De arquitectura complexa, em que os actores/actrizes desenvolvem personagens difíceis, num cenário sóbrio, quase austero, a relação homem velho/mulher nova é, como escrevi acima, essencial. Mas realço o lugar da mulher em si. Se a mulher de Solness tem uma relação de inferioridade com ele, Hilde ganha ascendente. A história pessoal do autor e o lento movimento social fazem o género feminino ganhar espaço no interior da família.

É o que se observa em Casa de bonecas. Dirigido por Lee Breuer para a companhia Mabou Mines (Nova Iorque), em curta digressão em Madrid (Teatro Español), na casa das bonecas os homens têm a altura dos brinquedos ou das crianças, caso de Torvald Helmer, Rank e Krongstad.

Diz o pequeno catálogo que acompanhou a peça, representada em estilo pós-modernista: "É a casa das bonecas na realidade um mundo patriarcal, em que não há lugar para a mulher?
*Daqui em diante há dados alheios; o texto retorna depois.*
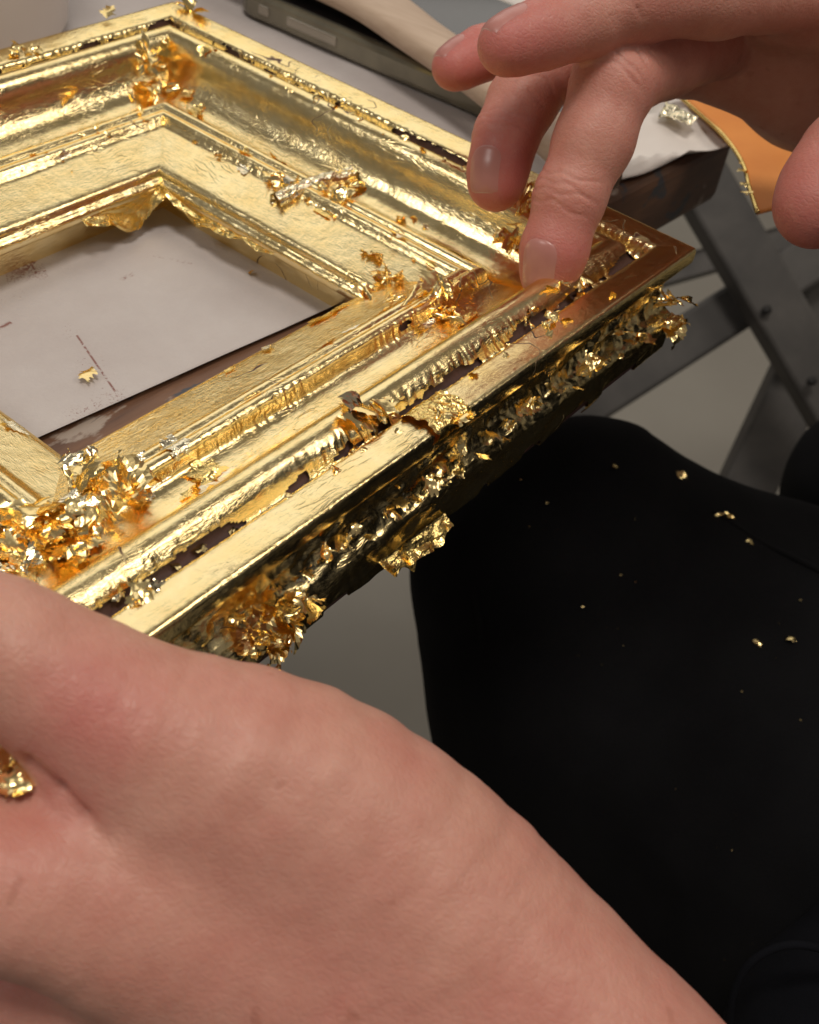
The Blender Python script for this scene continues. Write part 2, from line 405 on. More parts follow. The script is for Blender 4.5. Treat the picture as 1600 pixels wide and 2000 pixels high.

Através desta metáfora, o feminismo de Ibsen mostra-se como uma parábola à medida. A casa das bonecas é o mundo onde podem habitar apenas as mulheres-boneca que permitem aos seus homens sentirem-se superiores". Mas Nora Helmer, a dona da casa de bonecas, supera-se, e despede-se de Torvald (e das crianças), marcando a morte do amor.

Do mesmo modo que em O Construtor Solness, Casa de bonecas é igualmente uma peça complexa e de grande dramatismo e esforço físico dos actores/actrizes. Nesta segunda peça, Maude Mitchell (que faz de Nora), retira a cabeleira, mostrando a nuca rapada, e despe-se, abandonando o palco e apresentando-se num camarote, com voz distorcida. Isto enquanto no fundo do palco um teatrinho de fantoches reproduz camarotes com pares abanando a cabeça e gesticulando. A imolação de Nora significa redenção, recomeçar a vida, vitória da mulher sobre a condição doméstica.


Em trinta anos de existência do Teatro da Cornucópia, esta é a primeira vez que Ibsen é representado.

Casa de bonecas (peça representada em inglês mas com legendas em castelhano) foi premiada este ano no Festival de Edimburgo. A companhia Mabou Mines está a rodar um filme sobre o espectáculo, a apresentar no Festival de Cinema de Sundance de 2008. A companhia existe desde 1970 e tem seis elementos permanentes que trabalham simultaneamente como actores, escritores, desenhadores e técnicos, tendo começado a sua trajectória com montagens de performance em círculos de vanguarda de Nova Iorque. Nos anos mais recentes, alargou a sua actividade, incluindo obras radiofónicas, longas-metragens, trabalhos em vídeo e textos gerados por computador.